HDBC will raise exceptions when errors occur. The exceptions have
type SqlError. They convey information from the underlying SQL
engine, such as the database’s state, the error message, and the
database’s numeric error code, if any.
ghc does not know how to display an SqlError on the screen
when it occurs. While the exception will cause the program to
terminate, it will not display a useful message. Here’s an
example:
ghci> conn <- connectSqlite3 "test1.db"
ghci> quickQuery' conn "SELECT * from test2" []
*** Exception: (unknown)
ghci> disconnect conn
Here we tried to SELECT data from a table that didn’t exist. The
error message we got back wasn’t helpful. There’s a utility
function, handleSqlError, that will catch an SqlError and
re-raise it as an IOError. In this form, it will be printable
on-screen, but it will be more difficult to extract specific
pieces of information programmatically.
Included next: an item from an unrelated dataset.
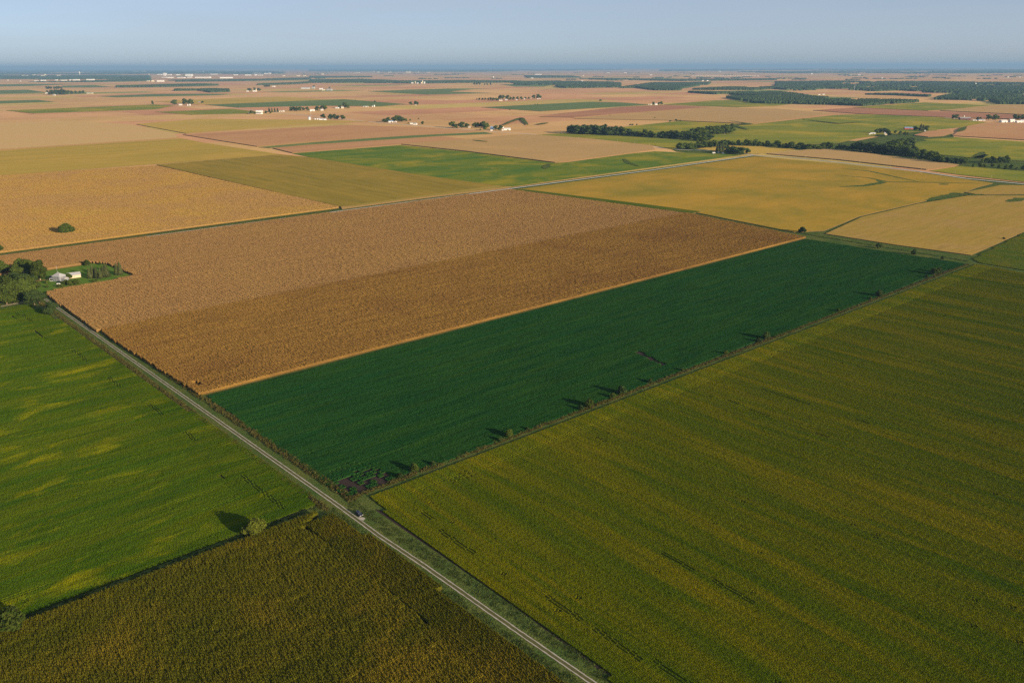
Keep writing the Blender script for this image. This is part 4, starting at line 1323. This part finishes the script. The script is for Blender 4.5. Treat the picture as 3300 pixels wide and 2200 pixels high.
# ------------------------------------------------------------------ farmsteads in the distance
farm('fA', 'beside the farm with two white bins', [(582, 340, 10, 5, 'house', 'white farmhouse left of the two white bins'), (605, 341, 5, 5, 'bin', 'left one of the two pale grain bins'),
     (612, 341, 5, 6, 'bin', 'right one of the two pale grain bins'), (643, 333, 6, 4, 'red', 'tiny red barn in the long yellow field')],
     [(562, 339, 14), (597, 338, 17), (614, 337, 15), (621, 336, 7), (653, 333, 6)])
farm('fB', 'around the long white shed', [(836, 362, 22, 6, 'white', 'long white shed above the pale farmhouse at centre left'), (836, 368, 20, 5, 'house', 'pale farmhouse below the long white shed'),
     (904, 361, 9, 4, 'cream', 'cream shed right of the dark spruce block'), (914, 361, 6, 4, 'white', 'small white shed right of the cream shed'), (802, 367, 4, 2.5, 'white', 'tiny white hut at the left end of the shed farm')],
     [(810, 368, 10), (820, 367, 6), (858, 366, 7), (868, 361, 12, 'spruce'), (877, 362, 12, 'spruce'), (886, 362, 12, 'spruce'), (895, 361, 11, 'spruce'), (872, 367, 6)])
farm('fC', 'in the row left of the boxy white shed', [(1007, 359, 16, 6, 'white', 'boxy white shed between two tree rows'), (1038, 357, 9, 6, 'house', 'white farmhouse between round trees right of the boxy shed')],
     [(940, 359, 12), (948, 359, 12), (957, 359, 12), (966, 359, 12), (978, 357, 9), (991, 357, 10)])
trees('fC2', 'tree', 'around the white farmhouse right of the boxy shed', 'trees right of the boxy shed', [(1022, 357, 12), (1034, 356, 10), (1046, 356, 15)])
farm('fD', 'right of the tall grain leg', [(997, 388, 9, 12, 'bin', 'large steel grain bin beside the tall grain leg'), (1003, 386, 2, 26, 'tower', 'tall thin grain leg rising over the steel bin'),
     (1015, 386, 5, 5, 'bin', 'leftmost small bin behind the flat white shed'), (1022, 386, 5, 5, 'bin', 'middle small bin behind the flat white shed'), (1028, 386, 4, 6, 'bin', 'rightmost small bin behind the flat white shed'),
     (1040, 388, 24, 5, 'white', 'flat white shed beside the steel grain bins')], [(1042, 382, 12), (1065, 385, 14), (1077, 385, 14), (1088, 385, 11), (1105, 386, 12)])
farm('fE', 'beside the cream house in pink corn', [(1087, 350, 12, 4, 'white', 'low white shed left of the cream house'), (1104, 350, 9, 6, 'cream', 'cream house in front of a big dark tree')], [(1095, 349, 8), (1113, 349, 15), (1121, 350, 10)])
farm('fF', '', [(1175, 345, 10, 3, 'grey', 'long grey shed left of the yellow shed'), (1183, 346, 9, 4, 'cream', 'pale yellow shed on the green field edge'), (1200, 345, 4, 4, 'bin', 'shorter grain bin right of the pale yellow shed'),
     (1206, 345, 5, 7, 'bin', 'taller grain bin right of the pale yellow shed')])
farm('fG', 'on the green field corner in the far middle', [(1340, 340, 5, 2.5, 'house', 'tiny farmhouse under three dark trees')], [(1324, 339, 9), (1340, 338, 10), (1346, 339, 7)])
farm('fH', 'beside the blue roofed house', [(1260, 395, 17, 6, 'blueroof', 'white shed with blue roof before a tree mass'), (1275, 395, 7, 4, 'white', 'small white garage right of the blue roofed shed'),
     (1326, 401, 9, 6, 'house', 'left white farmhouse near the grass patch'), (1338, 403, 13, 7, 'house', 'right white farmhouse near the grass patch')],
     [(1238, 395, 10), (1245, 395, 8), (1252, 394, 13), (1268, 393, 12), (1278, 393, 17), (1290, 393, 15), (1299, 393, 12), (1308, 392, 8), (1322, 390, 5), (1349, 385, 4)])
trees('fH2', 'small tree', 'beside the pair of white farmhouses', 'trees by the white farmhouses', [(1316, 399, 4), (1362, 402, 9)])
farm('fI', 'in the grove left of the blue barn', [(1513, 413, 7, 5, 'cream', 'cream hut between two groves'), (1586, 417, 12, 9, 'blue', 'bright blue barn between dark trees'), (1584, 422, 8, 5, 'house', 'white farmhouse in front of the blue barn'),
     (1620, 414, 6, 7, 'bin', 'steel grain bin right of the blue barn'), (1611, 410, 1.5, 16, 'tower', 'thin radio mast behind the blue barn'), (1634, 420, 24, 7, 'white', 'wide white shed right of the blue barn'),
     (1620, 422, 6, 4, 'white', 'little white shed at the left end of the wide white shed')],
     [(1458, 412, 17), (1469, 414, 12), (1487, 414, 17), (1504, 412, 12), (1530, 412, 14), (1540, 412, 14), (1550, 412, 14), (1560, 413, 18), (1570, 412, 13), (1564, 420, 14), (1548, 421, 5)])
trees('fI2', 'tree', 'between the blue barn and the wide white shed', 'trees by the blue barn', [(1597, 419, 12), (1612, 421, 15)], mk='leaf_dark')
farm('fJ', 'in the straight row left of the far hamlet', [(1613, 326, 13, 5, 'pink', 'pinkish house at the left end of the far hamlet'), (1631, 324, 8, 5, 'house', 'white house right of the pinkish one'), (1665, 324, 5, 3, 'white', 'small white shed in the middle of the far hamlet'),
     (1690, 321, 4, 2.5, 'white', 'tiny white hut between hamlet trees'), (1711, 318, 3, 3, 'white', 'tiny white shed before the right hamlet trees'), (1733, 320, 5, 3, 'house', 'white cottage near the right end of the hamlet'), (1740, 320, 4, 3, 'white', 'last white shed at the right end of the hamlet')],
     [(1537, 322, 4), (1545, 323, 6), (1555, 323, 6), (1564, 323, 6), (1574, 324, 7), (1582, 324, 8), (1590, 325, 8), (1598, 325, 8), (1605, 326, 8)])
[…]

Let’s look at its usage:
ghci> conn <- connectSqlite3 "test1.db"
ghci> handleSqlError $ quickQuery' conn "SELECT * from test2" []
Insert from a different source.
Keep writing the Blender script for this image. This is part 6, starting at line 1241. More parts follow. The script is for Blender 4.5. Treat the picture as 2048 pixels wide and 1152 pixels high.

*** Exception: user error (SQL error: SqlError {seState = "", seNativeError = 1, seErrorMsg = "prepare 20: SELECT * from test2: no such table: test2"})
ghci> disconnect conn
Here we got more information, including even a message saying that
there is no such table as test2. This is much more helpful. Many
HDBC programmers make it a standard practice to start their
programs with main = handleSqlError $ do, which will ensure that
every un-caught SqlError will be printed in a helpful manner.
There are also catchSql and handleSql~—similar to the standard
~catch and handle functions. catchSql and handleSql will
intercept only HDBC errors. For more information on error
handling, refer to Chapter 19, /Error handling/.
[fn:1] The O’Reilly books Learning SQL and SQL in a Nutshell may be useful if you don’t have experience with SQL.
[fn:2] This assumes you restrict yourself to using standard SQL.
[fn:3] For more information on installing Haskell software, please refer to the section called “Installing Haskell software”
[fn:4] HDBC emulates this behavior for databases that do not provide it, providing programmers a unified API for running queries repeatedly.